Narciso, enamorado de su
hermosura, y Baco, anfitrión festivo hasta el infinito, son dos señas de
identidad sagradas para los artistas. Como Narciso, el creativo suele ser
vanidoso porque su trabajo es extraer belleza de donde nada hay, como reflejo
de sí mismo. Pero, a menudo también, tiene la autoestima algo desmesurada, quizá
como un escudo de protección ante un entorno que le es hostil. Cuando el ego se
le dispara mucho, puede convertirse en una situación incómoda o irritante para
los demás. Por su formación e intuición vive con intensidad, celebra la vida
como Baco, llevándola al límite como si fuera su último día; necesita sentirse
vivo: tiene la virtud de adaptarse a lo que posee –que suele ser más bien poco– pero vivirlo con gran intensidad. Ama y sufre con la misma pasión. Es un
estupendo compañero de viaje, sentimental hasta la médula, infiel por
naturaleza, amigo de sus amigos y sibarita de todos los placeres, incluso del
de la mesa… Recuerdo que cuando conocí a Pedro Tramullas, uno de los mejores
artistas que yo he tratado –y son muchos los que he conocido– al que adopté
como mi hermano mayor, me comentó que estando en la facultad de Bellas Artes de
París, en torno al año del famoso mes primaveral, trabajaba en un restaurante
sólo un día a la semana, como complemento a su precaria economía. Un día a la
semana era el encargado de reparar lo mejor de la cocina española (tortilla de
patata, paella, chipirones al vino rancio…). Los otros seis, los cubrían otros
seis artistas de diferentes nacionalidades; cada día podían cambiar así de
menú, tansformando un simple restaurante en un verdadero tour de cocina
internacional. Siempre me pareció ésta una idea brillante que decía mucho de la
inteligencia y sensibilidad del dueño de este negocio parisino, que había
sabido advertir que el artista es tan creativo en su obra como puede serlo en
los fogones. Porque, al fin y al cabo, el oficio es cocina y alquimia.

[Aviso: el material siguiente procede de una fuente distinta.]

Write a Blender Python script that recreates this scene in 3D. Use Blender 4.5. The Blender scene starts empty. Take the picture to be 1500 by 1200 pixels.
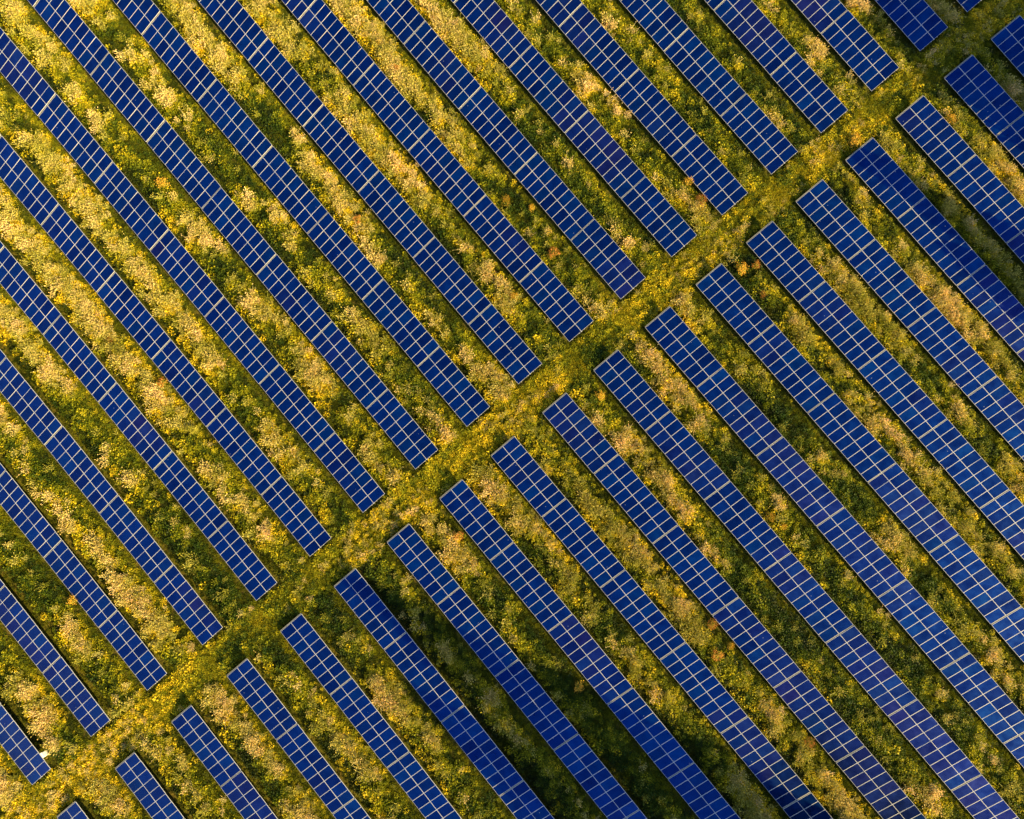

Tristemente, con los años, ese continuo excederse pasa factura. Pero, ¿quién
quiere perderse este canto a la libertad y al disfrute de los placeres mundanos
que es para muchos de nosotros la vida, la única existencia que –sepamos– nos
ha tocado en suerte vivir? La intensidad de la vida de los artistas, incluso cuando
mueren jóvenes, es como un triple que la de cualquier otro profesional.
Y aquí, con este revivir
el goce de la vida, pongo punto final a este escrito. Muy personal y –espero–,
representativo al mismo tiempo del mundo más íntimo de esta colectividad llena
de peculiaridades y rarezas, pero humana, muy humana, que somos los artistas.
Aprovecho antes de despedirme, para recordar a mis amigos pintores que tristemente
me faltan, que ya se fueron: Enrique Trullenque, Antonio Fortún, Pepe Ocaña,
Pepe Ortega, Víctor Mira, Ángel Maturén, Vicente Pascual Rodrigo… y
especialmente a mi padre el escultor Francisco Rallo Lahoz. A todos ellos, de
los que tanto me acuerdo, les dedico esta frase de la actriz californiana Tiffani
Amber Thiessen: «El requisito definitivo para la grandeza de un artista es su
propia muerte».
Rallo, Paco: «Ahuyentando fantasmas», en el catálogo de la exposición Rarezas de artista, Turismo de Aragón, Gobierno de Aragón, 2008, pp. 27-37. Comisario: Manuel Pérez-Lizano.